=== DATA BLOCK ===
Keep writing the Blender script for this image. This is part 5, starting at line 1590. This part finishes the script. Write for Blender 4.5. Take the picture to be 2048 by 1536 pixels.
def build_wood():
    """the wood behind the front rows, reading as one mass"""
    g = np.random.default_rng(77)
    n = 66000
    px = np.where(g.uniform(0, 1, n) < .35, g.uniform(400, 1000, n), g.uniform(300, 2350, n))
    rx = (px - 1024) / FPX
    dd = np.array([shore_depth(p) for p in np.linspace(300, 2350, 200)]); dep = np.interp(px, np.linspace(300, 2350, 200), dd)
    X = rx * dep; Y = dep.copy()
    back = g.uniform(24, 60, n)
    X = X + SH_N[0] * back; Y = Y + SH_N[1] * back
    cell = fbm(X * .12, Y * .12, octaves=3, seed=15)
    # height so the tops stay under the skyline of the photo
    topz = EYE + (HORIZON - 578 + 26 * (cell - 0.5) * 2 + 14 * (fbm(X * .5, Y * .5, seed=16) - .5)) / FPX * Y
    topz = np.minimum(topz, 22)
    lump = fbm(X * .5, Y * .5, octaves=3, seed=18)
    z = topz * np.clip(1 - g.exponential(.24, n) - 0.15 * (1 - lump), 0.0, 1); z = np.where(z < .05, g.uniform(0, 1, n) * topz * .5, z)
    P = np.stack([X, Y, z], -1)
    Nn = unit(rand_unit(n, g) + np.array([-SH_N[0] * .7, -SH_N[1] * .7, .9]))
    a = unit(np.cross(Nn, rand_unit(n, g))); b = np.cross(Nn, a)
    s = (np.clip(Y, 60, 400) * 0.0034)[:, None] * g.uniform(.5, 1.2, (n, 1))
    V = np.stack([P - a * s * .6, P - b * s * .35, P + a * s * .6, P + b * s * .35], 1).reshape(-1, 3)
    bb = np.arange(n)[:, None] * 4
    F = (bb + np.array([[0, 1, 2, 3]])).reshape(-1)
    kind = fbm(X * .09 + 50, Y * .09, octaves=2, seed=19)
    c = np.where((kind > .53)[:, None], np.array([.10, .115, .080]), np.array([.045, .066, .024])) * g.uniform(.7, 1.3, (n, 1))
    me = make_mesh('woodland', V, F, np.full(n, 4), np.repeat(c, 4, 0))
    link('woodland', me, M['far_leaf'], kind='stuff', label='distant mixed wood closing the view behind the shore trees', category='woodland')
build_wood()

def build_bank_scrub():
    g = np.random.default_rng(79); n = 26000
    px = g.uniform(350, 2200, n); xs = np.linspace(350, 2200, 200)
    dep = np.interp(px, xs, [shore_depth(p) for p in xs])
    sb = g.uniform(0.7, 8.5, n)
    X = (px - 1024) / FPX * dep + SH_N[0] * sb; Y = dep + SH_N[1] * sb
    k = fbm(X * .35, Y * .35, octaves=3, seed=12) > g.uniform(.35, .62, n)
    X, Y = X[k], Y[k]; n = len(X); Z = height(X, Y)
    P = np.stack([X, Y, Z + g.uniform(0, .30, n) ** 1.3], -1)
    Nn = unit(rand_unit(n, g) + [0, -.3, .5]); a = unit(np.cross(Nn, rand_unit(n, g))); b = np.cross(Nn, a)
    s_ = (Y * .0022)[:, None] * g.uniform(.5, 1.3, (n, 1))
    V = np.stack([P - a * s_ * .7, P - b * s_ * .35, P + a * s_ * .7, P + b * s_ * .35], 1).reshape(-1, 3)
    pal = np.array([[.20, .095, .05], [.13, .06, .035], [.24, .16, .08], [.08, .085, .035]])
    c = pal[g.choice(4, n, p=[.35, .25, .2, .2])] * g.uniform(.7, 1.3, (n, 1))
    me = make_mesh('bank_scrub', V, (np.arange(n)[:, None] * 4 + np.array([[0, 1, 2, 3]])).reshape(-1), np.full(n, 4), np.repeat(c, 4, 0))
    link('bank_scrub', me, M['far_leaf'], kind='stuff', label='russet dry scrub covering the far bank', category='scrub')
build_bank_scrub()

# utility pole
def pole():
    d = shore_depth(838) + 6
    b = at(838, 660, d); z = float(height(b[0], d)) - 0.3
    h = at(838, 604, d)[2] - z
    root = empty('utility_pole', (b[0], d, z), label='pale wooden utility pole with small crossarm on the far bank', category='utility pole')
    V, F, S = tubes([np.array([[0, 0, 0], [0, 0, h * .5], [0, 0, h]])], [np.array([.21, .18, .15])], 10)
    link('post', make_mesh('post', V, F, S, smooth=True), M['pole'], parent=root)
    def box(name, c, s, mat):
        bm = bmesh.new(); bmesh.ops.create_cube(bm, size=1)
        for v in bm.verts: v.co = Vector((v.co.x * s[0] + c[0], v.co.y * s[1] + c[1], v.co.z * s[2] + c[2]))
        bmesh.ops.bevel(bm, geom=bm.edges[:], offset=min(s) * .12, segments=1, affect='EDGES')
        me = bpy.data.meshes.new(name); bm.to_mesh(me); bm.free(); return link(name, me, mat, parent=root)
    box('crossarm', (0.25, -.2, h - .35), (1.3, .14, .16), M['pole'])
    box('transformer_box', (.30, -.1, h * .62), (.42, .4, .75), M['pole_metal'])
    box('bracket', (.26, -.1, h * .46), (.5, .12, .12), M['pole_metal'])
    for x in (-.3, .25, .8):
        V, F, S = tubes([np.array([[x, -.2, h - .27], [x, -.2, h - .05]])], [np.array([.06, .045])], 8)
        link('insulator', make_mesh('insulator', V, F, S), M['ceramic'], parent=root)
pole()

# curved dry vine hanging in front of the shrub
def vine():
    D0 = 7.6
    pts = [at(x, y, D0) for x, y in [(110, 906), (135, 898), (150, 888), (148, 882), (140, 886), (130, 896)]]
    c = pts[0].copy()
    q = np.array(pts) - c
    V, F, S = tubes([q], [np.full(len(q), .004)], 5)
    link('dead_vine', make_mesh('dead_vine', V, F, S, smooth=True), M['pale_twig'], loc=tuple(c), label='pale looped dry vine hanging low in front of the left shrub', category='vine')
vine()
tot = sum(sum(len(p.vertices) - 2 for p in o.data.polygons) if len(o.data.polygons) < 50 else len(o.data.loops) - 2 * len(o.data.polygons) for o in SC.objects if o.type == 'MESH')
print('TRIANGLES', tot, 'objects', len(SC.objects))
===
Write out every line of the material again, exactly as it reads.

Keep writing the Blender script for this image. This is part 5, starting at line 1590. This part finishes the script. Write for Blender 4.5. Take the picture to be 2048 by 1536 pixels.
def build_wood():
    """the wood behind the front rows, reading as one mass"""
    g = np.random.default_rng(77)
    n = 66000
    px = np.where(g.uniform(0, 1, n) < .35, g.uniform(400, 1000, n), g.uniform(300, 2350, n))
    rx = (px - 1024) / FPX
    dd = np.array([shore_depth(p) for p in np.linspace(300, 2350, 200)]); dep = np.interp(px, np.linspace(300, 2350, 200), dd)
    X = rx * dep; Y = dep.copy()
    back = g.uniform(24, 60, n)
    X = X + SH_N[0] * back; Y = Y + SH_N[1] * back
    cell = fbm(X * .12, Y * .12, octaves=3, seed=15)
    # height so the tops stay under the skyline of the photo
    topz = EYE + (HORIZON - 578 + 26 * (cell - 0.5) * 2 + 14 * (fbm(X * .5, Y * .5, seed=16) - .5)) / FPX * Y
    topz = np.minimum(topz, 22)
    lump = fbm(X * .5, Y * .5, octaves=3, seed=18)
    z = topz * np.clip(1 - g.exponential(.24, n) - 0.15 * (1 - lump), 0.0, 1); z = np.where(z < .05, g.uniform(0, 1, n) * topz * .5, z)
    P = np.stack([X, Y, z], -1)
    Nn = unit(rand_unit(n, g) + np.array([-SH_N[0] * .7, -SH_N[1] * .7, .9]))
    a = unit(np.cross(Nn, rand_unit(n, g))); b = np.cross(Nn, a)
    s = (np.clip(Y, 60, 400) * 0.0034)[:, None] * g.uniform(.5, 1.2, (n, 1))
    V = np.stack([P - a * s * .6, P - b * s * .35, P + a * s * .6, P + b * s * .35], 1).reshape(-1, 3)
    bb = np.arange(n)[:, None] * 4
    F = (bb + np.array([[0, 1, 2, 3]])).reshape(-1)
    kind = fbm(X * .09 + 50, Y * .09, octaves=2, seed=19)
    c = np.where((kind > .53)[:, None], np.array([.10, .115, .080]), np.array([.045, .066, .024])) * g.uniform(.7, 1.3, (n, 1))
    me = make_mesh('woodland', V, F, np.full(n, 4), np.repeat(c, 4, 0))
    link('woodland', me, M['far_leaf'], kind='stuff', label='distant mixed wood closing the view behind the shore trees', category='woodland')
build_wood()

def build_bank_scrub():
    g = np.random.default_rng(79); n = 26000
    px = g.uniform(350, 2200, n); xs = np.linspace(350, 2200, 200)
    dep = np.interp(px, xs, [shore_depth(p) for p in xs])
    sb = g.uniform(0.7, 8.5, n)
    X = (px - 1024) / FPX * dep + SH_N[0] * sb; Y = dep + SH_N[1] * sb
    k = fbm(X * .35, Y * .35, octaves=3, seed=12) > g.uniform(.35, .62, n)
    X, Y = X[k], Y[k]; n = len(X); Z = height(X, Y)
    P = np.stack([X, Y, Z + g.uniform(0, .30, n) ** 1.3], -1)
    Nn = unit(rand_unit(n, g) + [0, -.3, .5]); a = unit(np.cross(Nn, rand_unit(n, g))); b = np.cross(Nn, a)
    s_ = (Y * .0022)[:, None] * g.uniform(.5, 1.3, (n, 1))
    V = np.stack([P - a * s_ * .7, P - b * s_ * .35, P + a * s_ * .7, P + b * s_ * .35], 1).reshape(-1, 3)
    pal = np.array([[.20, .095, .05], [.13, .06, .035], [.24, .16, .08], [.08, .085, .035]])
    c = pal[g.choice(4, n, p=[.35, .25, .2, .2])] * g.uniform(.7, 1.3, (n, 1))
    me = make_mesh('bank_scrub', V, (np.arange(n)[:, None] * 4 + np.array([[0, 1, 2, 3]])).reshape(-1), np.full(n, 4), np.repeat(c, 4, 0))
    link('bank_scrub', me, M['far_leaf'], kind='stuff', label='russet dry scrub covering the far bank', category='scrub')
build_bank_scrub()

# utility pole
def pole():
    d = shore_depth(838) + 6
    b = at(838, 660, d); z = float(height(b[0], d)) - 0.3
    h = at(838, 604, d)[2] - z
    root = empty('utility_pole', (b[0], d, z), label='pale wooden utility pole with small crossarm on the far bank', category='utility pole')
    V, F, S = tubes([np.array([[0, 0, 0], [0, 0, h * .5], [0, 0, h]])], [np.array([.21, .18, .15])], 10)
    link('post', make_mesh('post', V, F, S, smooth=True), M['pole'], parent=root)
    def box(name, c, s, mat):
        bm = bmesh.new(); bmesh.ops.create_cube(bm, size=1)
        for v in bm.verts: v.co = Vector((v.co.x * s[0] + c[0], v.co.y * s[1] + c[1], v.co.z * s[2] + c[2]))
        bmesh.ops.bevel(bm, geom=bm.edges[:], offset=min(s) * .12, segments=1, affect='EDGES')
        me = bpy.data.meshes.new(name); bm.to_mesh(me); bm.free(); return link(name, me, mat, parent=root)
    box('crossarm', (0.25, -.2, h - .35), (1.3, .14, .16), M['pole'])
    box('transformer_box', (.30, -.1, h * .62), (.42, .4, .75), M['pole_metal'])
    box('bracket', (.26, -.1, h * .46), (.5, .12, .12), M['pole_metal'])
    for x in (-.3, .25, .8):
        V, F, S = tubes([np.array([[x, -.2, h - .27], [x, -.2, h - .05]])], [np.array([.06, .045])], 8)
        link('insulator', make_mesh('insulator', V, F, S), M['ceramic'], parent=root)
pole()

# curved dry vine hanging in front of the shrub
def vine():
    D0 = 7.6
    pts = [at(x, y, D0) for x, y in [(110, 906), (135, 898), (150, 888), (148, 882), (140, 886), (130, 896)]]
    c = pts[0].copy()
    q = np.array(pts) - c
    V, F, S = tubes([q], [np.full(len(q), .004)], 5)
    link('dead_vine', make_mesh('dead_vine', V, F, S, smooth=True), M['pale_twig'], loc=tuple(c), label='pale looped dry vine hanging low in front of the left shrub', category='vine')
vine()
tot = sum(sum(len(p.vertices) - 2 for p in o.data.polygons) if len(o.data.polygons) < 50 else len(o.data.loops) - 2 * len(o.data.polygons) for o in SC.objects if o.type == 'MESH')
print('TRIANGLES', tot, 'objects', len(SC.objects))